Seré honesto: las posibilidades de irme eran mínimas. Había demasiada gente empujándose entre ella para subirse al susodicho autobús, y cuando se trata de la viveza, yo no soy precisamente el más iluminado, por lo que prácticamente estaba condenado al fracaso desde incluso antes de intentarlo…

Pero, ¿sabes qué hice? A pesar de ello, lo intenté.

Y para mi propia sorpresa (y lo digo en serio: no había persona más sorprendida al respecto que yo), lo conseguí.

Comencé a correr y sentí cómo la lluvia me iba mojando a medida que avanzaba. Las gotas eran gruesas, de esas que como que te pellizcan cuando te tocan, de lo agresivas que son, pero ni aun así me detuve: seguí corriendo hacia el autobús o, mejor dicho, hacia la aglomeración exagerada de gente que había alrededor del autobús.

Llegado allí, me vi con otro problema: había un algo que hacía que cayera más agua a ese lugar.

(Digo un algo porque no sé exactamente cómo se llama eso: es un punto en el que dos techos se encuentran, de tal forma que crean un ángulo entre ellos, el cual está tan inclinado que el agua pasa por él de forma fluida, siendo como una mini cascada suburbana o, como me gusta llamarla: un algo que hace que haya un chorro de agua gigante por donde camino).

Así que, sí: tenía que correr para que el agua no terminara de empaparme, tenía que luchar para poder entrar en el jodido autobús y, como un extra, tenía que intentar evitar que ese algo me echara más agua de la que ya de por sí me caía debido a la lluvia.

Pero, ¿sabes qué pasó? a esto último no pude huirle, porque si lo hacía y así no dejaba el algo que me mojara, iba a perder la mínima posibilidad que me quedaba de entrar en el autobús, así que decidí mojarme, dejar que el algo me empapara, pero al final todo valió la pena, porque pude montarme en el jodido autobús.

No obstante, lo que quería contarte en realidad no era cómo me monté en el autobús, sino eso que pasó mientras luchaba para poder entrar en él: la lluvia me mojó, el algo me empapó, y fue de pies a cabeza.

Por encima de la ropa, sí, pero quedé empapado y, aunque suene loco, fue maravilloso.
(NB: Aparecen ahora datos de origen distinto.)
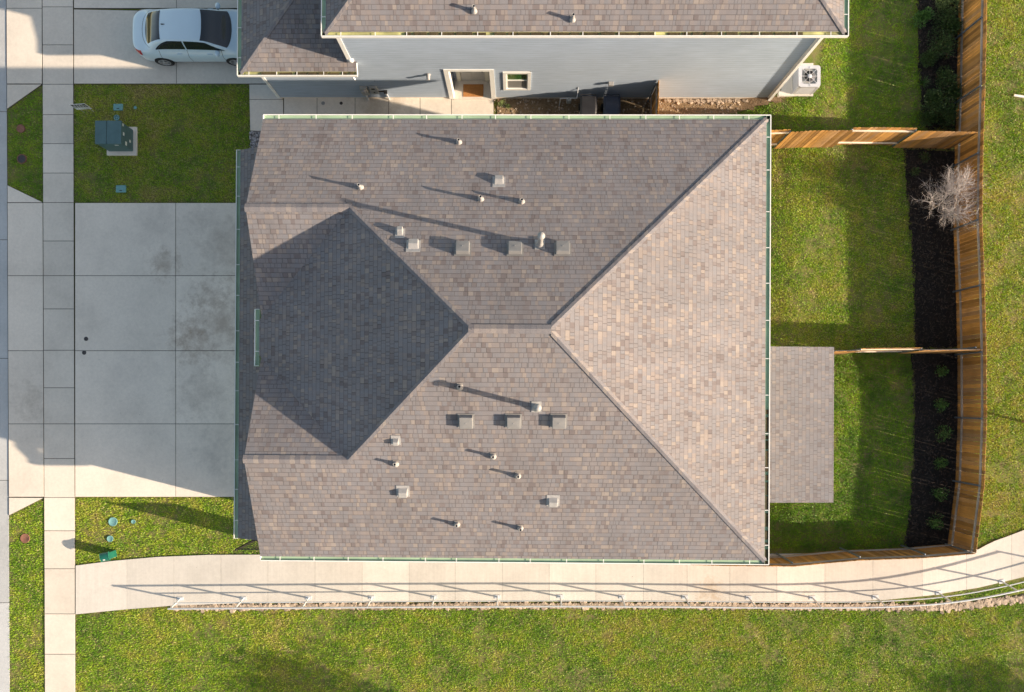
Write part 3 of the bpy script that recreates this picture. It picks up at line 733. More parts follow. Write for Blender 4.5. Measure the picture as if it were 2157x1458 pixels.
for px, py, h in ((967, 301, .30), (760, 396, .36), (1013, 421, .40), (1099, 426, .33)): vent_pipe(H1, RN(px, py), h, -.5)
for px, py, h in ((969, 815, .30), (834, 977, .28), (1039, 961, .37), (1091, 1002, .38), (963, 1104, .36), (1096, 1112, .40)): vent_pipe(H1, RS(px, py), h, .5)
for f_, sl, px, py in ((RN, -.5, 1137, 517), (RS, .5, 1130, 858)):
    p = f_(px, py); v = vent_pipe(H1, p, 1.28, sl, .07, .16, .14); k = MB(); k.lathe(p + Vector((0, 0, 1.25)), [(.075, 0), (.105, .02), (.105, .06), (.05, .11), (.001, .12)], 16); k.build('rain_cap', 'vent_white', v)
for px in (975, 1085, 1185): box_vent(H1, RN(px, 526), -.5)
for px in (982, 1082, 1177): box_vent(H1, RS(px, 886), .5)
hood_vent(H1, RN(1051, 382), -.5); hood_vent(H1, RN(871, 517), -.5, .15, .14); hood_vent(H1, RN(843, 490), -.5, .085, .11, .16)
hood_vent(H1, RS(834, 929), .5, .085, .09, .13); hood_vent(H1, RS(849, 1036), .5, .14, .13); hood_vent(H1, RS(1165, 1056), .5, .14, .13)

# ---- the neighbouring house at the top
YW = W(1610, 207.5).y
ZU = 5.6
sa, sb = W(677, 80, ZU), W(1787, 71.5, ZU)
UX0, UX1, UY0 = sa.x, sb.x, (sa.y + sb.y) / 2
ux0, ux1, uy0 = UX0 + G_, UX1 - G_, UY0 + G_
UD = 13.4; uh = UD / 2; uy1 = uy0 + UD
H2 = thing('house', (2, uy0 + uh, 0), 'two-storey house with a long grey clapboard side wall, cut off by the top edge', 'house')
m = MB(); uz = ZU + uh / 2
A_, B_, C_, D_ = (ux0, uy0, ZU), (ux1, uy0, ZU), (ux1, uy1, ZU), (ux0, uy1, ZU); R0, R1 = (ux0 + uh, uy0 + uh, uz), (ux1 - uh, uy0 + uh, uz)
m.facet([A_, B_, R1, R0]); m.facet([B_, C_, R1]); m.facet([C_, D_, R0, R1]); m.facet([D_, A_, R0])
m.box(ux0 + .01, ux1 - .01, uy0 + .01, uy1 - .01, ZU - .16, ZU - .13, 1)
roof2 = m.build('roof', ['shingle', 'soffit'], H2)
m = MB(); cap_run(m, A_, R0, (0, -.7, -.35), (-.7, 0, -.35)); m.build('ridge_cap', 'cap', roof2); m = MB(); cap_run(m, B_, R1, (0, -.7, -.35), (.7, 0, -.35)); m.build('ridge_cap', 'cap', roof2)
gutter(H2, (UX0, uy0), (UX1, uy0), (0, -1), ZU, 'gutter_old', silt=[(.16, .3), (.33, .62), (.66, .9)])
gutter(H2, (ux0, uy0 - .12), (ux0, uy1), (-1, 0), ZU, caps=(0, 1)); gutter(H2, (ux1, uy0 - .12), (ux1, uy1), (1, 0), ZU, caps=(0, 1))
# garage roof in front
ZG2 = 3.2
ga, gb = W(500, 158, ZG2), W(752, 160, ZG2)
gx0, gy0, gx1 = ga.x + G_, (ga.y + gb.y) / 2 + G_, gb.x
UWX = WY(731, 105, YW).x - .12                      # west wall of the upper floor
m = MB(); gd_ = UWX - gx0; zt2 = ZG2 + .5 * gd_
m.facet([(gx0, gy0, ZG2), (gx1, gy0, ZG2), (gx1, YW - .0, ZG2 + .5 * (YW - gy0)), (UWX, YW, ZG2 + .5 * (YW - gy0)), (UWX, gy0 + gd_, zt2)])
m.facet([(gx0, gy0, ZG2), (UWX, gy0 + gd_, zt2), (UWX, uy1 - .5, zt2), (gx0, uy1 - .5, ZG2)])
m.box(gx0 + .01, gx1 - .01, gy0 + .01, uy1 - .5, ZG2 - .16, ZG2 - .13, 1)
m.fr((gx1 - .01, gy0 + .13, ZG2 - .02), (.012, 0, 0), (0, .14, .07), (0, -.03, .07), 2)
gr_ = m.build('garage_roof', ['shingle', 'soffit', 'white'], H2)
m = MB(); cap_run(m, (gx0, gy0, ZG2), (UWX, gy0 + gd_, zt2), (0, -.7, -.35), (-.7, 0, -.35)); m.build('ridge_cap', 'cap', gr_)
gutter(H2, (ga.x, gy0), (gx1, gy0), (0, -1), ZG2, 'gutter_old', silt=[(.2, .98)], hang=.75); gutter(H2, (gx0, gy0 - .12), (gx0, uy1 - .5), (-1, 0), ZG2, caps=(0, 1))
m = MB()
GWX = WY(592, 212, YW).x
ex = W(1619, 206, 0).x
m.box(UWX + .02, ex - .02, YW + 1.6, uy1 - .35, 0, ZU - .14); m.box(GWX + .02, UWX - .01, YW + .09, uy1 - .6, 0, ZG2 - .14)
m.build('wall_core', 'siding', H2)
# lap siding with real boards, leaving the entry and the window open
d0, d1 = WY(939, 146, YW), WY(1033, 203, YW); DX0, DX1, DZ1 = WY(940, 146, YW).x + .06, WY(1034, 146, YW).x - .06, 2.55
w0, w1 = WY(1059, 151, YW), WY(1119, 188, YW); WX0, WX1, WZ0, WZ1 = w0.x, WY(1119, 151, YW).x, w1.z, w0.z
m = MB(); ex_b = .158; z = .16
def lap(xa_, xb_, z0_, z1_):
    m.mesh([(xa_, YW - .022, z0_), (xb_, YW - .022, z0_), (xb_, YW - .003, z1_), (xa_, YW - .003, z1_), (xa_, YW + .09, z0_), (xb_, YW + .09, z0_), (xb_, YW + .09, z1_), (xa_, YW + .09, z1_)],
           [(0, 1, 2, 3), (0, 4, 5, 1), (3, 2, 6, 7), (0, 3, 7, 4), (1, 5, 6, 2), (5, 4, 7, 6)])
while z < ZU - .15:
    z1_ = min(z + ex_b, ZU - .14)
    xl = GWX if z1_ < ZG2 - .05 else UWX
    iv = [(xl, ex)]
    for (ax, bx, za, zb) in ((DX0 - .0, DX1 + .0, 0, DZ1), (WX0, WX1, WZ0, WZ1)):
        if z1_ > za + .05 and z < zb - .05:
            iv = [q for (p_, q_) in iv for q in ([(p_, q_)] if bx <= p_ or ax >= q_ else ([(p_, ax)] if ax > p_ else []) + ([(bx, q_)] if bx < q_ else []))]
    for p_, q_ in iv: lap(p_, q_, z, z1_)
    z += ex_b
m.build('wall', 'siding', H2)
m = MB(); m.box(UWX + .01, DX0 - .3, YW + .09, YW + 1.6, 0, ZU - .14); m.box(DX1 + .3, ex - .03, YW + .09, YW + 1.6, 0, ZU - .14); m.box(DX0 - .3, DX1 + .3, YW + .09, YW + 1.6, DZ1 + .12, ZU - .14)
m.box(DX0 - .3, DX0 - .01, YW + .09, YW + 1.6, .0, DZ1 + .12); m.box(DX1 + .01, DX1 + .3, YW + .09, YW + 1.6, .0, DZ1 + .12)
m.box(DX0 - .009, DX1 + .009, YW + .09, YW + 1.6, DZ1, DZ1 + .119); m.build('entry_wall', 'siding', H2)
m = MB(); m.box(GWX + .02, DX0 - .02, YW + .01, YW + .3, -.05, .155); m.box(DX1 + .02, ex - .02, YW - .004, YW + .3, -.05, .155); m.build('foundation', 'walk', H2)
# corner boards, downspouts, frieze
m = MB()
m.box(UWX - .025, UWX + .11, YW - .04, YW - .017, ZG2 + .18, ZU - .14); m.box(UWX - .027, UWX - .003, YW - .016, YW + .11, ZG2 + .3, ZU - .14)
m.build('corner_board', 'white', H2)
m = MB(); m.box(GWX - .025, GWX + .08, YW - .04, YW - .017, .1, ZG2 - .14); m.box(GWX - .027, GWX - .003, YW - .016, YW + .1, .1, ZG2 - .14); m.build('corner_board', 'white', H2)
m = MB(); m.box(ex - .09, ex + .025, YW - .04, YW - .017, .12, ZU - .14); m.box(ex + .003, ex + .027, YW - .016, YW + .11, .12, ZU - .14); m.build('corner_board', 'white', H2)
m = MB(); m.box(ex - .06, ex + .04, YW - .125, YW - .042, .15, ZU - .3); m.bar((ex - .01, YW - .085, .17), (ex - .10, YW - .28, .05), .09, .08); m.bar((ex - .01, YW - .085, ZU - .3), (ex - .01, uy0 - .06, ZU - .12), .09, .08)
m.build('downspout', 'white', H2)
m = MB(); m.lathe(W(739, 125, 3.5), [(.001, -.12), (.09, -.1), (.09, .03), (.05, .05)], 14); m.build('elbow', 'white', H2)
m = MB(); m.bar((gx1 - .2, gy0 - .07, ZG2 - .1), (gx1 - .16, gy0 - .09, ZG2 - .42), .05, .05); m.build('drip_outlet', 'white', H2)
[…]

Era una sensación completamente nueva para mí. (Quiero que se entienda que lo nuevo no era que me cayera agua encima, sino que esta agua fuera de lluvia, y que en teoría yo estuviera permitiendo por voluntad propia que me cayera encima: eso era lo nuevo, lo no antes experimentado, lo totalmente asombroso porque nunca antes lo había vivido).